Per the company’s statement, the Start Me Up mission is meant to be the first orbital launch ever conducted in the United Kingdom, and took place at a “bespoke drop zone” that Virgin built out of a “mere slab of empty cement at a commercial airport” in Cornwall, England.
Can’t Get No Satisfaction
After successfully going through all its launch protocols and getting up 180 kilometers in the air during its January 9 debut, the rocket launched from the “Cosmic Girl” carrier aircraft — a repurposed Boeing 747 with its payload under the wing — “experienced an anomaly,” the statement continues.
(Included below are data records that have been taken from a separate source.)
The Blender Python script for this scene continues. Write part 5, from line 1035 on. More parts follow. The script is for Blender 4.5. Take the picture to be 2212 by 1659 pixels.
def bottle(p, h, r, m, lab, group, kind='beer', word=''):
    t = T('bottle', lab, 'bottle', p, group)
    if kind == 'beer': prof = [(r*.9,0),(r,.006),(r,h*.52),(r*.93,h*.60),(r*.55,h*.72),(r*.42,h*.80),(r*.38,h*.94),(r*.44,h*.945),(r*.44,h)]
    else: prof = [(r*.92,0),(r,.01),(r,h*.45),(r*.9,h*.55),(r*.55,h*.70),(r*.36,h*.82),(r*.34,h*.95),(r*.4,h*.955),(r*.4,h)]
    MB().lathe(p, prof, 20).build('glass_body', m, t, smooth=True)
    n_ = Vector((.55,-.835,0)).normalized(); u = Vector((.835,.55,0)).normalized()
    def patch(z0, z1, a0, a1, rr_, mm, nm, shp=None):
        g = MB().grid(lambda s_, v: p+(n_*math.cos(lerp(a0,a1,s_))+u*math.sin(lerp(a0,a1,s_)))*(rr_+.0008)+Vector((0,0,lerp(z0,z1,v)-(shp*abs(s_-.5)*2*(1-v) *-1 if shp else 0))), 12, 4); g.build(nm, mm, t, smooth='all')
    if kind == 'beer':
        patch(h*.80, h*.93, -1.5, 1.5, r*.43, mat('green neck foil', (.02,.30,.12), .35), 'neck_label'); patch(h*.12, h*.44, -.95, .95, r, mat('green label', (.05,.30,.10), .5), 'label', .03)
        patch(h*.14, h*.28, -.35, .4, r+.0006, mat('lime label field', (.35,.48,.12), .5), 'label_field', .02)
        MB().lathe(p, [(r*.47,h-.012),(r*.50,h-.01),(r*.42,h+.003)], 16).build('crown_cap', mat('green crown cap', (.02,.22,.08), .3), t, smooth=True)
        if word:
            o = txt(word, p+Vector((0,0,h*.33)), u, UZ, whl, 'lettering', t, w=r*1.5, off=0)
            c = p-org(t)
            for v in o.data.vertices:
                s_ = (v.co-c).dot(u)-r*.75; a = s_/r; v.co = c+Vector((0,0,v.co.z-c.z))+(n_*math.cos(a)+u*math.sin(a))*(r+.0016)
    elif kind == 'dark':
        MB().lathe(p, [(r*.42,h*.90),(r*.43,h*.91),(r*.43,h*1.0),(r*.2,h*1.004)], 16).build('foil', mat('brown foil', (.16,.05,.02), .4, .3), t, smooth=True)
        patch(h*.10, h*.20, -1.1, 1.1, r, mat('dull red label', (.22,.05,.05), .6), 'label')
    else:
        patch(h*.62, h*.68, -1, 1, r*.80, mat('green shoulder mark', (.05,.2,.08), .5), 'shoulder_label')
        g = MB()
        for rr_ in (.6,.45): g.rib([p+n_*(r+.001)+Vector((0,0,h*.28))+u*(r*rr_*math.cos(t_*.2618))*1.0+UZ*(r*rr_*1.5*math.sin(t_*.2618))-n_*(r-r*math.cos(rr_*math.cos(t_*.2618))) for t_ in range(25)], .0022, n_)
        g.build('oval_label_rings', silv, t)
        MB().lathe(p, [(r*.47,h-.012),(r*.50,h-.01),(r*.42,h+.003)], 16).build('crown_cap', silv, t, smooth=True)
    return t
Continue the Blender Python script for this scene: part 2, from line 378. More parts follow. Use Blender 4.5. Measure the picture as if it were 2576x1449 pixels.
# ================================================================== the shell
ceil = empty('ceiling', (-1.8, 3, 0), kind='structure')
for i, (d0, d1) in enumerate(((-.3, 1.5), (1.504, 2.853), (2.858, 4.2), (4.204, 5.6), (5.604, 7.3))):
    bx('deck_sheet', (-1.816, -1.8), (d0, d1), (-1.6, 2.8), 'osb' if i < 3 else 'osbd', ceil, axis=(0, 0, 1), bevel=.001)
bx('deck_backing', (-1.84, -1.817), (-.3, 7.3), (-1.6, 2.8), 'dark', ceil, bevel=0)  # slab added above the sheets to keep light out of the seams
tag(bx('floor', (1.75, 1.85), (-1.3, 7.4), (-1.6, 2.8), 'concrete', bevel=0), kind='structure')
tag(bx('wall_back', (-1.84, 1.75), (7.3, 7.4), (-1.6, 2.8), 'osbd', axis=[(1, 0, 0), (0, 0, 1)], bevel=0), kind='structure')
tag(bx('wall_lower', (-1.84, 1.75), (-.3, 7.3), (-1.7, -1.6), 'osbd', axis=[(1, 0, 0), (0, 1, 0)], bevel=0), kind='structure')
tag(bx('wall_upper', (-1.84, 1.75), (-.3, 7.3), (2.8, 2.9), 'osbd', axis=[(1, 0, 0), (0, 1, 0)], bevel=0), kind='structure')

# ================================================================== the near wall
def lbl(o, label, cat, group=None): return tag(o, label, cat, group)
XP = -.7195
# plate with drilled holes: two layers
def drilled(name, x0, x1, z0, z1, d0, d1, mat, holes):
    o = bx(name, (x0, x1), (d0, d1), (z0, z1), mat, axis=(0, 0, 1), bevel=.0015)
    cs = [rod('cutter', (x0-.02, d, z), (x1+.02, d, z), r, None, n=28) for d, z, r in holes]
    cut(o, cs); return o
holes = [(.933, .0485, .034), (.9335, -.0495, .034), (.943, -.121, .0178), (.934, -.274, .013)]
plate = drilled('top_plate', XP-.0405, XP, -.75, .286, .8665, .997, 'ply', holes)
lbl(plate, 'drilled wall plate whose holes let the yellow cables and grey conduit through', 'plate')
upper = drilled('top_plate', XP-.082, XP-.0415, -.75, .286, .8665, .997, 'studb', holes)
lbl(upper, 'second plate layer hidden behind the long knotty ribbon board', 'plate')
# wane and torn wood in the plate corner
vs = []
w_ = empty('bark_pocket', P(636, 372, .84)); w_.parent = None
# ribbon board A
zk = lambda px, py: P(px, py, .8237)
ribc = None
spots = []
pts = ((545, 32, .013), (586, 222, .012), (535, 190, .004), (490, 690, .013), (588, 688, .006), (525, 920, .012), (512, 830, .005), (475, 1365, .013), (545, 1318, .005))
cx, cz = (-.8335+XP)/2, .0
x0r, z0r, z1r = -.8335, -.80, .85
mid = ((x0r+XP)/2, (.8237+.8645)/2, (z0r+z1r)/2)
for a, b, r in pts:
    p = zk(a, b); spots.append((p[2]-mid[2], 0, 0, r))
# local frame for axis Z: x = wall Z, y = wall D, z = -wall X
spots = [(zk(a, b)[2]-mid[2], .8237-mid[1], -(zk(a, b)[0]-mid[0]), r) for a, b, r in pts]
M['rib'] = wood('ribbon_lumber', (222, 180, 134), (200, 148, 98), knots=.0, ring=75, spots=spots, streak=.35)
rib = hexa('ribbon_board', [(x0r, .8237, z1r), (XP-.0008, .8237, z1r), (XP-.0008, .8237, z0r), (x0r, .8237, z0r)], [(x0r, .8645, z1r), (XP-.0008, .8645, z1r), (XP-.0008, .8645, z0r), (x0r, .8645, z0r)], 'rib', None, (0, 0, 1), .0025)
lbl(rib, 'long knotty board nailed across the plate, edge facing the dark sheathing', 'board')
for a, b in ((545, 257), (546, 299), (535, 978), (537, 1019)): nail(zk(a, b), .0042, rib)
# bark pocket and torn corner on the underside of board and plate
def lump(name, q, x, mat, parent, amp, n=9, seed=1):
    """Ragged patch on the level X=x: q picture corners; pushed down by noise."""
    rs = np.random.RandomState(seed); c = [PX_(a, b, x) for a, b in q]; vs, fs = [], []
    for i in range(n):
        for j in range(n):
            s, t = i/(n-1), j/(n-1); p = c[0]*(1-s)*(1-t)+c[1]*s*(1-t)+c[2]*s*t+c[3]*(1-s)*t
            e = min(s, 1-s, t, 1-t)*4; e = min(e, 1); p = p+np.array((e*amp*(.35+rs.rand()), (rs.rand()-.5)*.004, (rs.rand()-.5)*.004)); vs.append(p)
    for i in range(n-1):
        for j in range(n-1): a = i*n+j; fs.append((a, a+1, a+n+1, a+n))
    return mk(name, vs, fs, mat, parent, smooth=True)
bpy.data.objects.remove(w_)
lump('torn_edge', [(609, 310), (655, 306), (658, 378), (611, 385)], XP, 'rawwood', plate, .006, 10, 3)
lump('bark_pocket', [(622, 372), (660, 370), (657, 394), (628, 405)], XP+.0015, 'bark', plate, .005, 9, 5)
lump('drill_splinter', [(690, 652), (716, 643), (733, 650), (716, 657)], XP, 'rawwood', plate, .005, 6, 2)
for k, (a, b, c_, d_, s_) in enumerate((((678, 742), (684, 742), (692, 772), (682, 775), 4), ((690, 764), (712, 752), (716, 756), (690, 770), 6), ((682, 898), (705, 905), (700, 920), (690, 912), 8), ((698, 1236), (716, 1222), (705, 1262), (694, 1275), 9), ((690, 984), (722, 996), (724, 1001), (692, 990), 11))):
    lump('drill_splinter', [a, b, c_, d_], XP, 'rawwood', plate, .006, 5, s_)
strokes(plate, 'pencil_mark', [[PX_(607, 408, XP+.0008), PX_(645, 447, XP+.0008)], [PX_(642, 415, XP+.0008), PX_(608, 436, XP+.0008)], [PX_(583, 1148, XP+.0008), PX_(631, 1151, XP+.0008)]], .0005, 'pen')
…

“This anomaly prematurely ended the first burn of the upper stage,” the press release explains. “This event ended the mission, with the rocket components and payload falling back to Earth within the approved safety corridor without ever achieving orbit.”
Translation: the rocket and all nine of its satellites, including some that belonged to the British military, were in pieces by the time they got back to the ground.
Sympathy for the Devil
Virgin adds in its statement that the company is now conducting an “extensive” formal investigation into what went wrong, and its next scheduled launch out of California’s Mojave Desert is set to go off as planned, with hopes that the company will be able to achieve a successful launch out of its “Spaceport Cornwall” in the UK later this year.
Given that The Stones signed to Virgin founder Richard Branson’s record label in the early 90s, he undoubtedly knows, per the lyrics to another of the British rock gods’ biggest hits, that “you can’t always get what you want.”
Indeed, the Virgin statement could easily have quoted another bit of that song to its investors: “If you try sometimes, well, you just might find, you get what you need.”